Dialog dan Masukan dari Para Ahli

Dialog di Samarinda, Kalimantan Timur, menghadirkan berbagai narasumber, termasuk Dr. Hairan, S.H., MH., Ir. Citra Anggita, S.T., MT., IPM., dan Nurani Citra Adran. Turut hadir sebagai penanggap Direktur Perencanaan Tata Ruang Nasional, Kementerian ATR/BPN, Nuki Harniati, serta Kepala Kanwil BPN Provinsi Kaltimtara, Deni Ahmad Hidayat.

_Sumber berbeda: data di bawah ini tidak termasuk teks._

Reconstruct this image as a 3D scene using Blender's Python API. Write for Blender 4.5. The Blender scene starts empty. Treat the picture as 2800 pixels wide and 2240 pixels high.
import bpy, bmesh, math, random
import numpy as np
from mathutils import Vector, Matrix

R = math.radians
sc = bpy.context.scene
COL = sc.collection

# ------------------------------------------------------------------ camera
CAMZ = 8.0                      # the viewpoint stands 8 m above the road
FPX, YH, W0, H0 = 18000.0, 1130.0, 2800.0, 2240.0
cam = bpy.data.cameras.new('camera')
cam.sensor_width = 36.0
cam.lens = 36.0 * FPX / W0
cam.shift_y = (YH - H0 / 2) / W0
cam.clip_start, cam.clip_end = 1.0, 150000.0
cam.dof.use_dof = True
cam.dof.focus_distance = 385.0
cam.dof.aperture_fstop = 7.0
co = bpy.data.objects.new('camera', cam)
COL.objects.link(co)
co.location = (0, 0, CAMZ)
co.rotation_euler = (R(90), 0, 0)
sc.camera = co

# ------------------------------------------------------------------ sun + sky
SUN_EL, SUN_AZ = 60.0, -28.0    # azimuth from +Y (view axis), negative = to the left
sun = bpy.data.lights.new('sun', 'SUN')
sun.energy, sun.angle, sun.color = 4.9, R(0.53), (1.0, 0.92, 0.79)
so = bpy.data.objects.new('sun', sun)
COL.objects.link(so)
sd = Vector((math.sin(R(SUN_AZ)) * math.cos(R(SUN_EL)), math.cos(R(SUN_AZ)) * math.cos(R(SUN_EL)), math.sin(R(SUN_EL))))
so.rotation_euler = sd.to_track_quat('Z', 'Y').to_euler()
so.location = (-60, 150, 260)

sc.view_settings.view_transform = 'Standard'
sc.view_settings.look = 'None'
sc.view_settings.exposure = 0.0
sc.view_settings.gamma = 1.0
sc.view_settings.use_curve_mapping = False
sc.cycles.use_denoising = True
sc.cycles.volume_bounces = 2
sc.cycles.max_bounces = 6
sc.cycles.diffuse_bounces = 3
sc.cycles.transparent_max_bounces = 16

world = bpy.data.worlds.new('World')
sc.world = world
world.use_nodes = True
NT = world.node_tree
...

Dalam kesempatan tersebut, Hairan menyoroti bahwa implementasi PP 21/2021 mempengaruhi integrasi tata ruang dengan perizinan berusaha, sementara kewenangan kabupaten semakin berkurang. Kasus di Kalimantan Timur menunjukkan bahwa wilayah perbatasan di Kabupaten Mahakam Hulu belum memiliki Rencana Detail Tata Ruang (RDTR) yang jelas.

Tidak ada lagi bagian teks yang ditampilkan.